Public sector net borrowing came in at £17.4bn in October, which was £1.6bn more than a year ago
The £40 billion of tax rises included in the budget may not be the last following a surge in government borrowing, it is claimed.
Public sector net borrowing came in at £17.4bn in October, which was £1.6bn more than a year ago and the second-highest October on record.
This meant that total borrowing for the period between April and October was £96.6bn, which was some £1.1bn higher than for the same period last year.
The cost of paying the interest on the national debt is proving to be a huge drain on the public purse.
When the Tory-led government came to power in 2010, the UK national debt was a little over £1 trillion, however that had risen to £2.9 trillion when the Conservatives were ousted in the general election earlier this year.
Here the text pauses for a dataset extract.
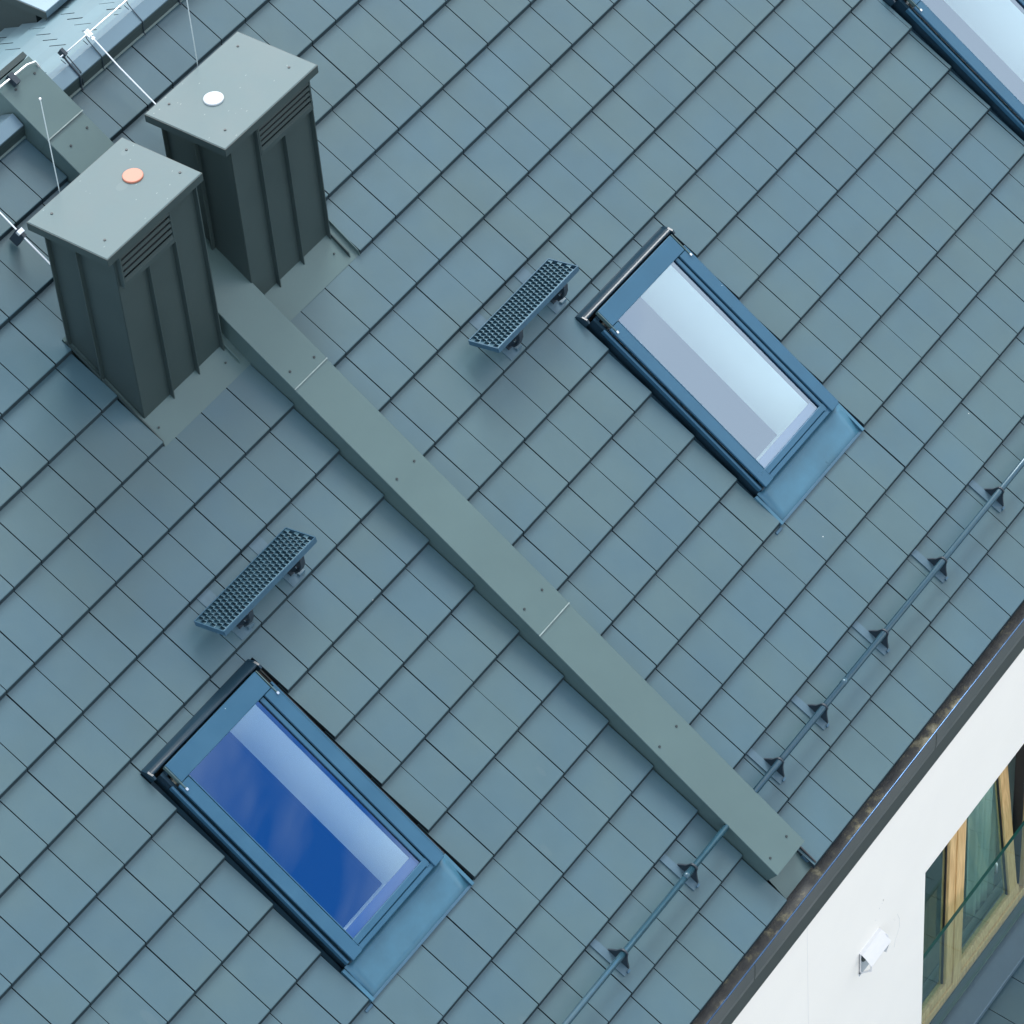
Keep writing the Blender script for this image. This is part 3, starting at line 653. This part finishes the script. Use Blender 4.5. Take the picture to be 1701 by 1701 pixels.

Public sector net borrowing came in at £17.4bn in October
Increases in public sector pay for doctors, train drivers, nurses and others have put a burden on government finances, while measures to protect public services against cuts have also pushed up borrowing.
The Chancellor Rachel Reeves indicated that the tax rises announced last month would be the last of this Parliament, however City experts believe the worsening finances suggest this may not be the case.
Matt Swannell, Chief Economic Advisor to the EY ITEM Club, warned that the situation means that future tax rises ‘cannot be ruled out’.
He said: “Continued spending pressure is the main reason that borrowing is higher than in 2023-2024.
“The Budget saw an increase in spending, taxation, and borrowing. As a result, fiscal policy will be looser than previous plans suggested.
“Despite the changes announced at the Budget, fiscal policy will continue to tighten over the next few years. Moreover, the Chancellor has left herself little wiggle room against her own fiscal rules and may need to implement more tax rises in future years if the tax take disappoints or spending proves higher.
“Indeed, if the rise in market interest rates since the Budget is sustained, the Government would already have less headroom against its fiscal targets.”
Alex Kerr, an economist at Capital Economics, said: “October’s disappointing public finances figures underline the fiscal challenge that the Chancellor still faces, despite the big increases in spending and taxes announced in the Budget.
“And while the Chancellor has downplayed the chances of further tax-raising measures, if she wants to increase day-to-day spending in future years, she may need to raise taxes to pay for it.”
Chief secretary to the Treasury, Darren Jones, responded to the figures saying: “This government will never play fast and loose with the public finances.
“Our new robust fiscal rules will deliver stability by getting debt down while prioritising investment to deliver growth.”